Hormones are the engine that keeps the U.S.S. Teenager in hyperdrive through space. Many on the crew can handle exposure to lighter levels of this radiation, because they have the opportunity to release them through physical interaction with the opposite sex. Unfortunately, some of us work on the engineering crew, where we had to stay below deck, incapable of getting lai-- uh, are forced to merely absorb the radiation without an appropriate outlet for releasing it.
The strangest part is that I find myself spending the better part of my life in that world, like a Tribble that has snuck aboard the U.S.S. Teenager as a castaway. That's kinda what teachers are, I think.
Teachers are all stowaways. Not all of us really love that particular starship, nor did we all adore our time as teenagers. This just happens to be the ship that's taking us where we were hoping to go at one point or another. Some of us have chosen to remain on board indefinitely.
Not only do I work in a high school, I find myself voluntarily emerged in books, movies, TV shows about adolescents. "King Dork" was one of the most enjoyable books I read in 2007, but I also read "Be More Chill," "Looking for Alaska," and "Hacking Harvard," and at least three or four more teen-centric books. The first season of "Friday Night Lights" has me absolutely mesmerized in spite of the fact that I romanticize neither high school football nor towns obsessed with it. "Freaks & Geeks" and "My So-Called Life" are two of the three best single-season television shows ever, both very much about the miseries of high school.
I am one of the millions who worship at the altar of John Hughes, an altar all who worship him can tell you is located in Shermer, (Come On Feel the) Illinois, where Anthony Michael Hall is the Arch-Bishop, Molly Ringwald is the Mother Superior, and James Spader (left) is that Paul Bettany Opus Dei character (right).
Why is this? Why are we so drawn to that which most of us despised experiencing? Why, God -- er, Mr. Hughes -- Why??
"When you grow up, your heart dies," says the true love of my teenage loins, Ally Sheedy, in "The Breakfast Club." While that assertion is insultingly ludicrous, I totally adore the convicted fear behind it.
Most adults have been on so many emotional roller coasters, have experienced so much loss and lust and elation, that we often can manage to keep our emotional lunch down. We don't have to vomit our emotions every time that roller coaster does a loop-de-loop. When we get that Christmas bonus we've been desperately awaiting, we don't jump up and down like some overweight black woman on "The Price is Right." At 30, the dramas we need to escalate our emotions are far weightier than they were at 15. What once took a rip in the favorite jeans or rejection from the potential prom date suddenly requires a trial separation or the death of a friend.
But the fear -- and teenagers really fear this, because every emotion that courses through them is at an elevated threat level -- is powerful and obsessive.
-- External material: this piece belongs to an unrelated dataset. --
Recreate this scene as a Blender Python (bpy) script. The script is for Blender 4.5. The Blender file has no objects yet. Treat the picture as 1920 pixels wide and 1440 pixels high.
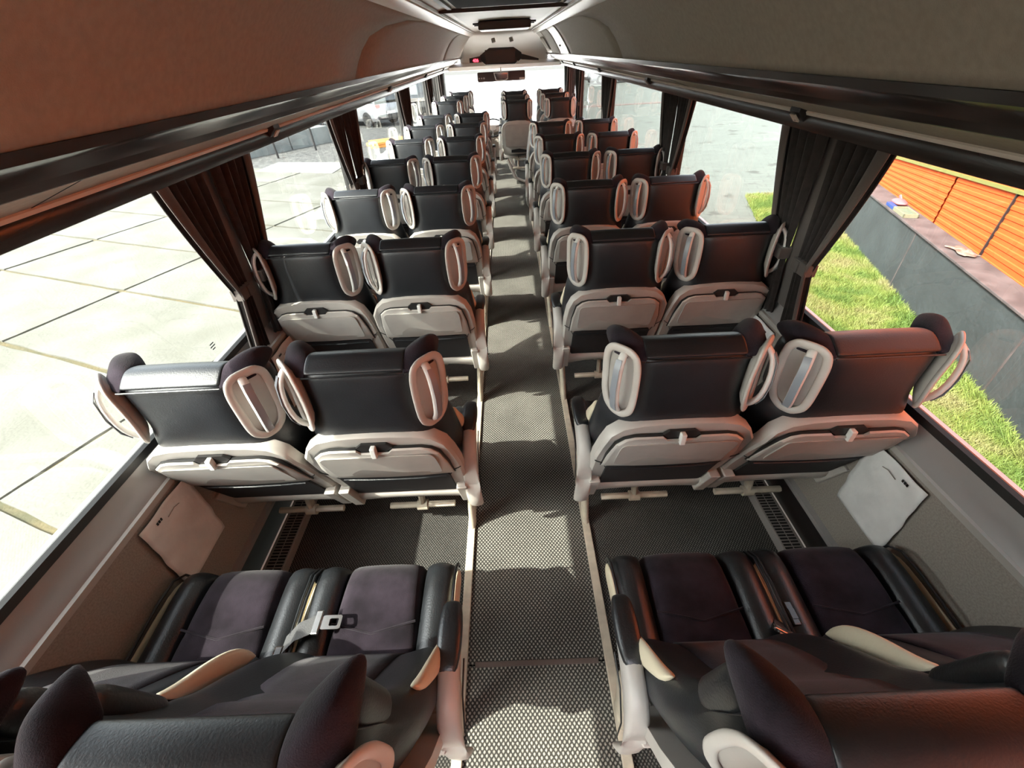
import bpy, bmesh, math, random
from mathutils import Vector, Matrix
random.seed(4)
SC = bpy.context.scene
C = SC.collection

# ------------------------------------------------------------------ camera
def cam_axes(p, r, y):
    fw = Vector((math.sin(y)*math.cos(p), math.cos(y)*math.cos(p), -math.sin(p)))
    rt = Vector((math.cos(y), -math.sin(y), 0)); up = rt.cross(fw)
    c, s = math.cos(r), math.sin(r)
    return rt*c-up*s, rt*s+up*c, fw
rt, up, fw = cam_axes(.6557, .059, -.0188)
cam = bpy.data.cameras.new('camera'); camo = bpy.data.objects.new('camera', cam); C.objects.link(camo)
cam.sensor_fit = 'HORIZONTAL'; cam.sensor_width = 36; cam.lens = 817.5/1920*36; cam.clip_start = .02; cam.clip_end = 400
camo.matrix_world = Matrix(((rt.x, up.x, -fw.x, -.016), (rt.y, up.y, -fw.y, 0), (rt.z, up.z, -fw.z, 1.5812), (0, 0, 0, 1)))
SC.camera = camo
# ------------------------------------------------------------------ light
SC.view_settings.view_transform = 'Standard'; SC.view_settings.look = 'None'
SC.view_settings.exposure = 2.25; SC.view_settings.gamma = 1; SC.view_settings.use_curve_mapping = False
w = bpy.data.worlds.new('sky'); SC.world = w; w.use_nodes = True
nt = w.node_tree; nt.nodes.clear()
sky = nt.nodes.new('ShaderNodeTexSky'); sky.sky_type = 'NISHITA'; sky.sun_disc = False
sky.sun_elevation = math.radians(43); sky.sun_rotation = math.radians(240); sky.dust_density = 3; sky.ozone_density = 1
hs = nt.nodes.new('ShaderNodeHueSaturation'); hs.inputs['Saturation'].default_value = .35
bg = nt.nodes.new('ShaderNodeBackground'); bg.inputs['Strength'].default_value = .42
ow = nt.nodes.new('ShaderNodeOutputWorld')
nt.links.new(sky.outputs[0], hs.inputs['Color']); nt.links.new(hs.outputs[0], bg.inputs[0]); nt.links.new(bg.outputs[0], ow.inputs[0])
sun = bpy.data.lights.new('sun', 'SUN'); sun.energy = 4.2; sun.angle = math.radians(.6); sun.color = (1, .95, .86)
suno = bpy.data.objects.new('sun', sun); C.objects.link(suno)
suno.rotation_euler = Vector((1, .58, -1.15)).to_track_quat('-Z', 'Y').to_euler()

# ------------------------------------------------------------------ materials
def new_mat(name):
    m = bpy.data.materials.new(name); m.use_nodes = True
    return m, m.node_tree, m.node_tree.nodes['Principled BSDF']
def mat(name, col, rough=.5, metal=0., spec=.5, noise=0, nscale=30, bump=0, bscale=200, sheen=0, coat=0, var=None, bdist=.002):
    m, nt, b = new_mat(name)
    b.inputs['Base Color'].default_value = (*col, 1); b.inputs['Roughness'].default_value = rough
    b.inputs['Metallic'].default_value = metal; b.inputs['Specular IOR Level'].default_value = spec
    b.inputs['Sheen Weight'].default_value = sheen; b.inputs['Coat Weight'].default_value = coat
    tc = nt.nodes.new('ShaderNodeTexCoord')
    if noise:
        n = nt.nodes.new('ShaderNodeTexNoise'); n.inputs['Scale'].default_value = nscale; n.inputs['Detail'].default_value = 5
        nt.links.new(tc.outputs['Object'], n.inputs['Vector'])
        mx = nt.nodes.new('ShaderNodeMix'); mx.data_type = 'RGBA'
        c2 = var or tuple(max(0, c*(1-noise)) for c in col)
        c1 = col if var else tuple(min(1, c*(1+noise)) for c in col)
        mx.inputs[6].default_value = (*c1, 1); mx.inputs[7].default_value = (*c2, 1)
        rp = nt.nodes.new('ShaderNodeMapRange'); rp.inputs[1].default_value = .35; rp.inputs[2].default_value = .65
        nt.links.new(n.outputs[0], rp.inputs[0]); nt.links.new(rp.outputs[0], mx.inputs[0]); nt.links.new(mx.outputs[2], b.inputs['Base Color'])
    if bump:
        n2 = nt.nodes.new('ShaderNodeTexNoise'); n2.inputs['Scale'].default_value = bscale; n2.inputs['Detail'].default_value = 4
        nt.links.new(tc.outputs['Object'], n2.inputs['Vector'])
        bp = nt.nodes.new('ShaderNodeBump'); bp.inputs['Strength'].default_value = bump; bp.inputs['Distance'].default_value = bdist
        nt.links.new(n2.outputs[0], bp.inputs['Height']); nt.links.new(bp.outputs[0], b.inputs['Normal'])
    return m
def glass_mat(name, tint, refl=.9):
    m, nt, b = new_mat(name); nt.nodes.remove(b)
    o = nt.nodes['Material Output']
    t = nt.nodes.new('ShaderNodeBsdfTransparent'); t.inputs[0].default_value = (*tint, 1)
    g = nt.nodes.new('ShaderNodeBsdfGlossy'); g.inputs['Roughness'].default_value = .01; g.inputs[0].default_value = (refl, refl, refl, 1)
    lw = nt.nodes.new('ShaderNodeLayerWeight'); lw.inputs[0].default_value = .5
    pw = nt.nodes.new('ShaderNodeMath'); pw.operation = 'POWER'; pw.inputs[1].default_value = 5; nt.links.new(lw.outputs['Facing'], pw.inputs[0])
    f = nt.nodes.new('ShaderNodeMath'); f.operation = 'MULTIPLY_ADD'; f.inputs[1].default_value = .95; f.inputs[2].default_value = .035; nt.links.new(pw.outputs[0], f.inputs[0])
    mx = nt.nodes.new('ShaderNodeMixShader')
    nt.links.new(f.outputs[0], mx.inputs[0]); nt.links.new(t.outputs[0], mx.inputs[1]); nt.links.new(g.outputs[0], mx.inputs[2]); nt.links.new(mx.outputs[0], o.inputs[0])
    return m
def emis_mat(name, col, s):
    m, nt, b = new_mat(name)
    b.inputs['Base Color'].default_value = (0, 0, 0, 1); b.inputs['Emission Color'].default_value = (*col, 1); b.inputs['Emission Strength'].default_value = s
    return m
M = {}
M['leather'] = mat('black_leather', (.011, .0125, .0145), .36, spec=.6, bump=.5, bscale=240, noise=.35, nscale=9, bdist=.0012)
M['leather_back'] = mat('charcoal_leather', (.010, .0115, .014), .40, spec=.55, bump=.4, bscale=300, noise=.3, nscale=7, bdist=.001)
M['velour'] = mat('plum_black_velour', (.016, .012, .017), 0.95, spec=.1, sheen=.10, noise=.5, nscale=14, bump=.5, bscale=500)
M['cream'] = mat('cream_vinyl', (.62, .55, .40), .45, bump=.2, bscale=120)
M['plastic'] = mat('warm_grey_plastic', (.43, .405, .37), .42, bump=.15, bscale=600, noise=.06, nscale=12, bdist=.0005)
M['plastic_panel'] = mat('grey_tray_plastic', (.36, .34, .312), .5, bump=.15, bscale=600, noise=.08, nscale=10, bdist=.0005)
M['dark_plastic'] = mat('black_plastic', (.013, .012, .012), .4, bump=.1, bscale=300)
M['gloss_dark'] = mat('gloss_dark_plastic', (.025, .02, .018), .22, spec=.6)
M['net'] = mat('black_pocket_fabric', (.014, .013, .014), .8, bump=.6, bscale=400)
M['track'] = mat('cream_floor_track', (.50, .45, .36), .45, noise=.12, nscale=30)
M['bar'] = mat('light_handle_plastic', (.60, .60, .57), .3)
M['slate'] = mat('slate_handle_face', (.20, .22, .245), .35)
M['bin'] = mat('taupe_bin_fabric', (.33, .290, .24), .75, bump=.45, bscale=350, noise=.06, nscale=60, spec=.3, bdist=.001)
M['header'] = mat('white_header_plastic', (.86, .80, .74), .5)
M['ceiling'] = mat('pale_ceiling_plastic', (.55, .50, .44), .45, noise=.04, nscale=4)
M['white_strip'] = mat('pale_trim_strip', (.70, .64, .57), .35)
M['wallfab'] = mat('grey_wall_fabric', (.27, .245, .215), .9, bump=.5, bscale=420, noise=.12, nscale=200, spec=.15, bdist=.0008)
M['sill'] = mat('grey_sill_plastic', (.26, .25, .245), .38, bump=.1, bscale=400)
M['gasket'] = mat('black_gasket', (.010, .010, .010), .5)
M['curtain'] = mat('black_curtain_fabric', (.016, .012, .011), .9, bump=.5, bscale=300, sheen=.08, noise=.3, nscale=50)
M['curtain_edge'] = mat('grey_curtain_lining', (.085, .07, .062), .9, bump=.4, bscale=300, sheen=.2)
M['pillar'] = mat('grey_pillar_fabric', (.10, .09, .085), .8, bump=.3, bscale=300)
M['paper'] = mat('white_paper', (.70, .70, .68), .7, noise=.05, nscale=20, bump=1, bscale=16, bdist=.006)
M['steel'] = mat('steel', (.55, .54, .52), .25, metal=1)
M['web'] = mat('belt_webbing', (.055, .055, .057), .8, bump=.6, bscale=500)
M['red'] = mat('red_button', (.55, .02, .03), .4)
M['vent'] = mat('grey_metal_duct', (.33, .31, .29), .4, metal=.3)
M['tint'] = glass_mat('tinted_side_glass', (.80, .82, .80))
M['clear'] = glass_mat('clear_windscreen', (.97, .98, .97))
M['car_glass'] = mat('dark_car_glass', (.02, .03, .035), .08, spec=.8)
M['screen'] = mat('dark_screen', (.016, .014, .013), .25)
M['tabletop'] = mat('beige_tabletop', (.52, .44, .38), .35)
M['dash'] = mat('light_dashboard', (.62, .58, .53), .5)
M['black_arc'] = mat('black_steering_rim', (.02, .02, .02), .4)
M['digits'] = emis_mat('red_led', (1, .03, .05), 3)
M['lamp'] = mat('pale_switch_plate', (.60, .52, .44), .4)
M['joint'] = mat('sandy_joint_soil', (.085, .065, .026), .95, noise=.4, nscale=3, var=(.05, .048, .022), bump=1, bscale=30, bdist=.01)
M['slab'] = mat('pale_concrete', (.108, .106, .092), .9, noise=.1, nscale=1.3, var=(.078, .077, .060), bump=.6, bscale=25, bdist=.01)
M['slab2'] = mat('pale_concrete_white', (.16, .16, .15), .9, noise=.1, nscale=2, bump=.4, bscale=25, bdist=.01)
M['gravel'] = mat('grey_gravel', (.06, .06, .056), .95, noise=.5, nscale=8, bump=1, bscale=12, bdist=.05)
M['glare_ground'] = mat('glare_white_ground', (.80, .80, .77), .9, noise=.05, nscale=2)  # near-white colour stands in for the glare through the windscreen
M['wall_grey'] = mat('grey_painted_wall', (.030, .037, .039), .75, noise=.2, nscale=2.2, bump=.8, bscale=18, bdist=.01)
M['cap'] = mat('weathered_wall_cap', (.07, .056, .056), .7, noise=.3, nscale=5)
M['soil'] = mat('grass_soil', (.06, .08, .012), 1, noise=.4, nscale=6)
M['trimyg'] = mat('yellow_green_metal', (.13, .125, .025), .5)
M['concrete_dark'] = mat('grey_barrier_concrete', (.13, .145, .14), .85, noise=.2, nscale=2)
M['silver'] = mat('silver_car_paint', (.30, .31, .33), .3, metal=.4, coat=.5)
M['navy'] = mat('dark_blue_car_paint', (.03, .045, .07), .3, coat=.5)
M['truckgrey'] = mat('grey_truck_paint', (.12, .14, .16), .35, coat=.4)
M['tyre'] = mat('tyre_rubber', (.015, .015, .016), .85)
M['tail'] = mat('tail_lamp_red', (.45, .02, .02), .3)
M['orange_cargo'] = mat('orange_cargo', (.62, .25, .05), .7)
M['pink'] = mat('pink_bag', (.24, .085, .095), .6, noise=.1, nscale=20)
M['blue'] = mat('blue_box', (.012, .045, .2), .5)
M['teal'] = mat('pale_teal_tray', (.07, .12, .10), .5)
M['teal2'] = mat('cream_rim', (.17, .165, .11), .5)
M['rag'] = mat('white_brown_rag', (.22, .18, .15), .8, noise=.3, nscale=18, var=(.12, .06, .04))
M['hatch_dark'] = mat('dark_hatch', (.012, .010, .014), .8, spec=.08)
M['roof_out'] = mat('white_body_paint', (.6, .6, .6), .4)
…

If adults fly at Emotional Mach 3, teens are almost always set for a jump into light speed. And jumping regularly.
Our hearts don't die. They just get pickier. Or, as a more cynical feller once said, The child is grown / The dream is gone / but I have become Comfortably Numb.
Working for a living surrounded by teenagers -- or even just reminding ourselves of what they're going through via books or TV shows -- can stave off this numbness. What better example of symbiotic beauty than this, to make a living by helping teens fight their fears of growing up while they help combat the numbness that can fester in our hearts?